Three ground balls later, Smith was stranded at third base.

“There are a lot of things that get your attention from that outing, and not just that one,” Showalter said. “He pitched pretty well in Boston before it kind of came apart a little bit on him. I told you at the time, when he gave up that three-run homer (to Duffy) and then just basically pitched well after it, that tells you a lot about his makeup.

“As much as people want to talk about every little aspect, that’s a great job of player development. The one thing I remember the first time he came to Baltimore and we had three (draft picks) there, he was one of the guys that really caught my attention. Just the way he looked at you, the way he talked to you. His mom and dad. You could tell this guy ...

“Whether or not he had the ability, who knows? But I knew that a lot of things weren’t going to challenge him. ‘I’m letting it rip. I’m not going back to the hotel and be like, Geez, I wish I had trusted myself more.’ And that also creates great presentation to the other team, because up here people really feed off of your body language and just the way you present yourself.”

Does Hess have a shutout in him? Because the Orioles will be facing Max Scherzer, who tends to be stingy.

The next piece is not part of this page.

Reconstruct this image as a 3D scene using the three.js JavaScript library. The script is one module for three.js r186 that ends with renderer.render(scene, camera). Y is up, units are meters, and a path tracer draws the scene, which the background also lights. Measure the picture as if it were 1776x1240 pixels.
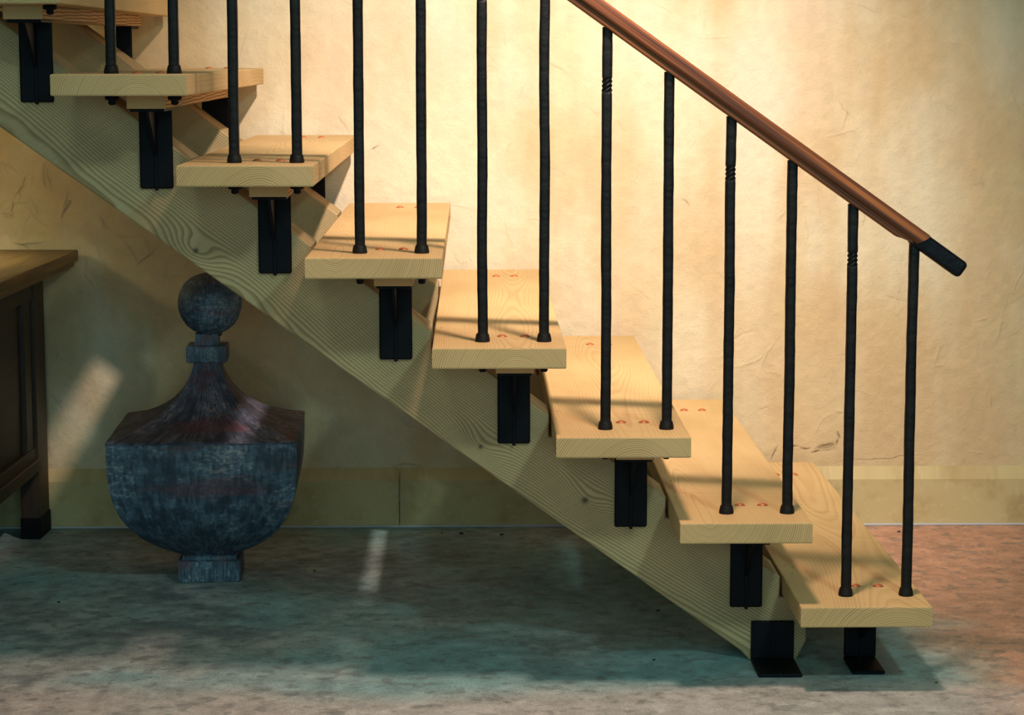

The three-time Cy Young Award winner is 8-1 with a 2.13 ERA and 0.907 WHIP in 11 starts and his 108 strikeouts in 71 2/3 innings lead the National League and are one behind the Astros’ Gerrit Cole.

The Orioles have scored three runs or fewer in 12 of their last 14 games. Alex Cobb and Bundy have registered back-to-back quality starts - yes, by definition - and the Orioles lost both games.

A roster move could be coming today with Danny Valencia a possibility to go on paternity leave. A short bench strung last night with Valencia scratched from the lineup and Joey Rickard inserted in left field while Jace Peterson moved to third base.

Craig Gentry and Susac were used back-to-back as pinch-hitters with one out in the ninth and struck out to strand two runners in a 3-2 loss.

Chris Davis is 9-for-27 with a double and home run lifetime against Scherzer. Does he remain the cleanup hitter if Schoop stays atop the order?

Adam Jones is 13-for-32 (.406) with three doubles and four home runs against Scherzer, but Manny Machado is 1-for-22 with a home run and 11 strikeouts. Mark Trumbo is 1-for-14 with eight strikeouts and Pedro Álvarez is 1-for-12 with a home run and six strikeouts.

Who wants a turn at making out the lineup?